Pre-Flight Protocol
Run this protocol before implementing any HubSpot-related work. Purpose: surface assumptions, catch bias errors, validate approach against VF Platform architecture.
When to Run
- Before writing any HubSpot API calls
- Before creating/modifying HubSpot schemas
- Before generating specifications involving HubSpot
- Before any operation that touches VF Platform data
Protocol Steps
Step 1: Object Verification
List every HubSpot object you plan to use:
| Object | Type ID | Native/Custom | Verified? |
|---|---|---|---|
Verification check:
- If any object is marked "Custom" and isn't Deliverable (2-18484424), Interest (2-54301725), or Investment (2-53994804) → STOP
- You have a bias error. The object you're assuming exists doesn't exist.
- Reconsider your approach using only native objects + Deliverable + Interest + Investment.

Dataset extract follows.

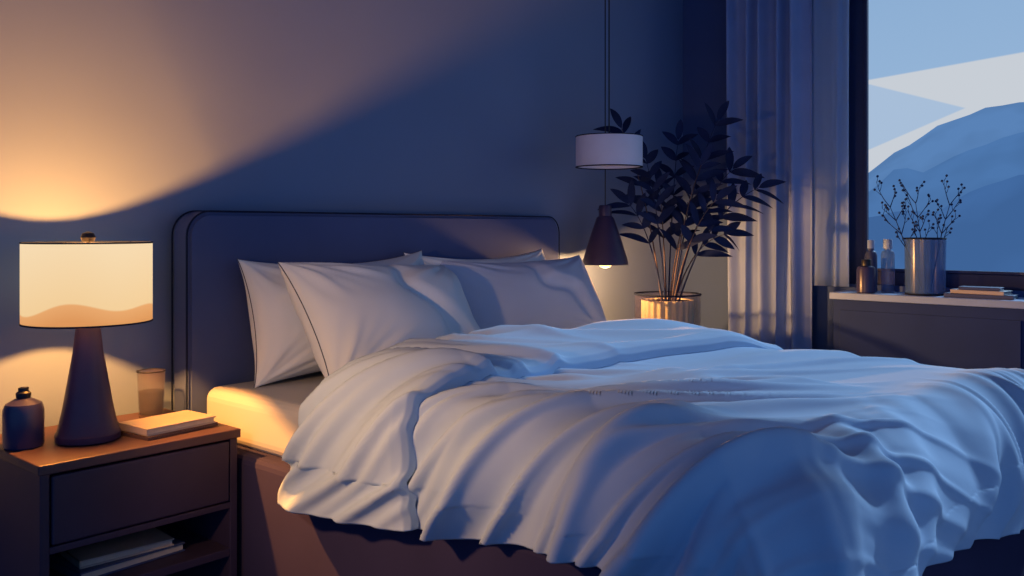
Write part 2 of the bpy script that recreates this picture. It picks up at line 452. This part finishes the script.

Step 2: Association Verification
List every association type you plan to create or query:
| From Object | To Object | Type ID | Direction | Verified? |
|---|---|---|---|---|
Verification check:
- Cross-reference against known association types
- If you don't know the type ID, look it up with
hubspot-get-association-definitions - Do not assume associations exist
Known association types:
| Association | Type ID |
|---|---|
| Task → Project | 1247 |
| Project → Task | 1246 |
| Project → Company | 1237 |
| Deliverable → Project | 572 |
| Deliverable → Company | 77 |
| Task → Deliverable | 42 |
| Appointment → Project | 490 |
| Appointment → Company | 909 |
Step 3: Property Verification
For each object, list properties you'll read or write:
| Object | Property | Read/Write | Verified Exists? |
|---|---|---|---|
Verification check:
- Sample a record to confirm properties exist
- Never use
hubspot-list-propertieson complex objects (times out) - Use
hubspot-list-objectswith limit=1 to sample
Sample query pattern:
hubspot-list-objects
objectType: [object-type]
limit: 1
properties: [properties-you-expect]
If property returns null or doesn't appear, it may not exist or may have different internal name.
Step 4: Pattern Verification
Check your planned approach against forbidden patterns:
| Check | Status |
|---|---|
| No hardcoded client configuration (IDs, slugs in code) | ☐ |
| No calendar-based phases ("Week 1-2", "Phase 1") | ☐ |
| No fallback/quick-win framing | ☐ |
| No custom objects beyond Deliverable/Interest/Investment | ☐ |
No hubspot-list-properties on complex objects |
☐ |
| No assumptions about object existence without verification | ☐ |
| HubSpot is source of truth (not config files) | ☐ |
If any check fails → revise approach before proceeding.
Step 5: Approach Statement
Before proceeding, state your approach in one paragraph:
I will [action] using [objects] with [associations]. Configuration will be stored in [location]. The target state is [complete description]. This requires [genuine dependencies] to exist first.
Review this statement for:
- Scope hedging ("start with", "initially", "phase 1")
- Calendar language ("by week 2", "over 4 weeks")
- Fallback framing ("if time permits", "quick win")
If any detected → rewrite before proceeding.
Pre-Flight Complete
When all steps pass, proceed with implementation.
If any step fails:
- Do not proceed
- Identify the bias or assumption error
- Revise approach
- Re-run pre-flight protocol
Quick Reference
Only 3 custom objects:
- Deliverable (2-18484424)
- Interest (2-54301725)
- Investment (2-53994804)
Everything else is native. Including: Project, Task, Appointment, Course, Listing, Service, Quote, Invoice, Order, Cart.
If you're uncertain whether an object is native or custom: It's native. The only custom objects are the three listed above.